An instructor is best able to grade your paper if they know what you're trying to prove at the outset. Your instructor can't grade the effectiveness of your argument (which is almost always the point of a history paper) if they don't know what it is. You're not writing an episode of CSI, where you'd try to avoid spoilers. As a matter of fact writing a CSI episode isn't a bad way to think about it. A history paper without a thesis statement is like a CSI episode without a murder. Lots of stuff happens, but what are they trying to solve? Hint: the viewer needs to know that the murder happened right at the beginning, just like your reader needs to know your argument right away.

Thesis vs. Introduction

A thesis statement belongs in the introduction region of your paper, but it is not your introduction itself. Your thesis is your argument, and your introduction is what wraps your thesis in context. Context is the historical situation. You may argue that historical actor or nation x did y in your thesis, but that makes little sense without some explanation of what x really is and why y is important to history. Your introduction is the couch that your thesis statement sits on to make its point.

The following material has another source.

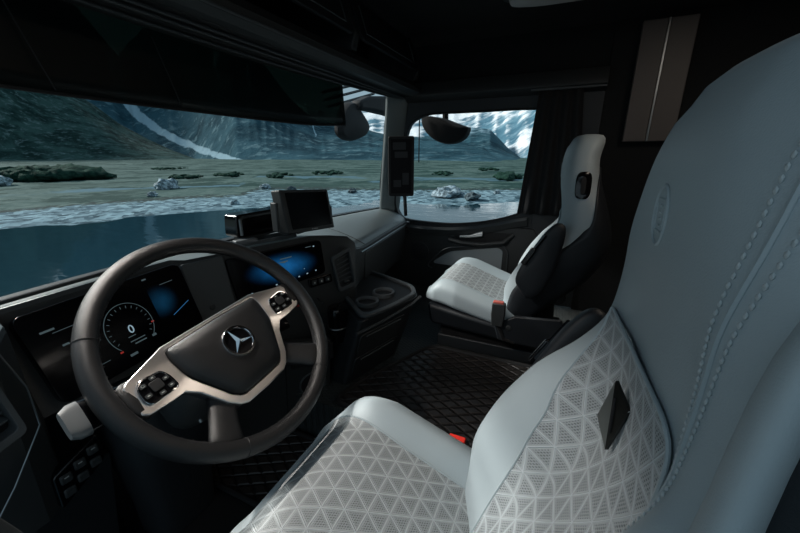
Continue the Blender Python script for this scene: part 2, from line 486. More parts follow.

Write a good introduction, but make your thesis statement a clear sentence or two that outlines your argument.

Do's and Don'ts


  • Make your argument clear at the outset.
  • Form your thesis AFTER you do your research, and BEFORE you actually write your paper.
  • Choose a side. A strong thesis chooses a point and argues it. A weak thesis tries to argue everything to avoid being wrong.
  • Write the thesis statement before you write your paper, but if you're struggling with the intro, come back to the introduction components. See above.

Do Not:

  • Try to write a paper without a thesis statement. It will be weaker. There's a reason your instructors focus on thesis statements so much.
  • Include phrases such as "in this paper."
  • Waste your reader's time keeping the thesis a surprise to be discovered at the end of the paper.
  • Form your thesis before you have done your research. This leads to cherry picking (i.e., using evidence that proves your point, and ignoring evidence that disproves or challenges your point). Another way to phrase this: don't write your thesis before you know anything.
  • Make a value judgment in your thesis. For example, Dropping the atomic bombs on Hiroshima and Nagasaki was bad constitutes a biased thesis. Instead, base your point on evidence: Dropping the atomic bombs on Hiroshima and Nagasaki caused levels of destruction that could have been avoided.2

The Broad Thesis Myth

Because many students are more worried that they won't be able to meet the minimum word count than they are worried that they won't make a good argument, they try to make the thesis statement very broad. This results in a thesis statement that sounds like this:

There are many similarities and differences between the empires of Alexander the Great and ancient Rome.

Your instructor's first reaction to this will be, "Obviously." Additionally, you have given yourself no guidance. Students with vague thesis statements tend to discuss surface level similarities and differences. For example, the Roman Empire surrounded the Mediterranean and Alexander's empire stretched eastward. Rome lasted longer, and Alexander's empire fell apart relatively quickly. These statements are not interesting. Instead, consider a thesis like this:

The Roman Empire outlasted the empire of Alexander the Great because the Romans established effective administration to rule, tax, and protect the provinces, where Alexander failed to provide lasting and durable bureaucracies to administer his empire.

This thesis statement gives you direction, gives your reader expectations, and ensures that you will be proving a point, not just stating the obvious. Not only do you have all of these benefits, but you can write far more words and pages about a specific topic than you can about something so broad that you have no guidelines. A broad topic may allow for a wide range of topics to be included, but without guidance, none of them will have much impact. A specific thesis will give the author and the reader expectations that they can work within.The above example focuses on administration, taxation, and longevity, which means that certain sources, types of evidence, and arguments are going to make a lot of sense.

How to Write Your Thesis Statement

Deciding what your argument will be is the only part that hasn't been addressed yet, and it's the hardest part. These are the steps:

  1. Review the prompt. What is the historical question that you're tasked with answering? Know this before you start reading resources and learning, or you will have no idea what to focus on.
  2. Conduct research. Read provided materials, find more resources, and keep track of what you find and what you learn as you do so. Focus on information that relates to the prompt. Don't skip this step!
  3. Ask yourself the prompt's question, then answer it. Once you have read enough about the subject of the prompt, you should be able to form an answer to it. Write down your answer to the prompt.
  4. Make a list of sources that prove your point. If you don't have enough after your research, this is the time to find more. If you really can't find enough sources, or they don't really support your point enough, perhaps you should come up with a better answer to the prompt.
  5. Structure your argument based on your evidence. Organize your sources into categories; in support of or in opposition to your argument (a good paper considers alternative or disagreeing arguments too), background information or pointed evidence, etc.
  6. Revisit your answer to the question based on #3. Rephrase it to include the specifics that you will be arguing. A vague thesis is a useless thesis. You'll have plenty to write about in your body paragraphs, so don't worry about specifying your argument's steps clearly in your thesis statement.

Once you have written a clear, directional thesis statement, you can start organizing your paper and writing your body paragraphs.

  • 1. There is a massive amount of historical debate over the "fall" of Rome and whether or not it even "fell." The debate more or less begins with Edward Gibbon's thesis, which argued that Rome fell due to a decline in civic virtue, which is partly caused (in his estimation) by the rise of Christianity. Significant amounts of scholarship have argued that neither of these things were actually the cause, and/or that defining the "fall" of Rome as 476 CE is somewhat arbitrary.
  • 2. For this thesis statement, you would need to prove that there were alternative diplomatic or military solutions that were either brushed aside or ignored.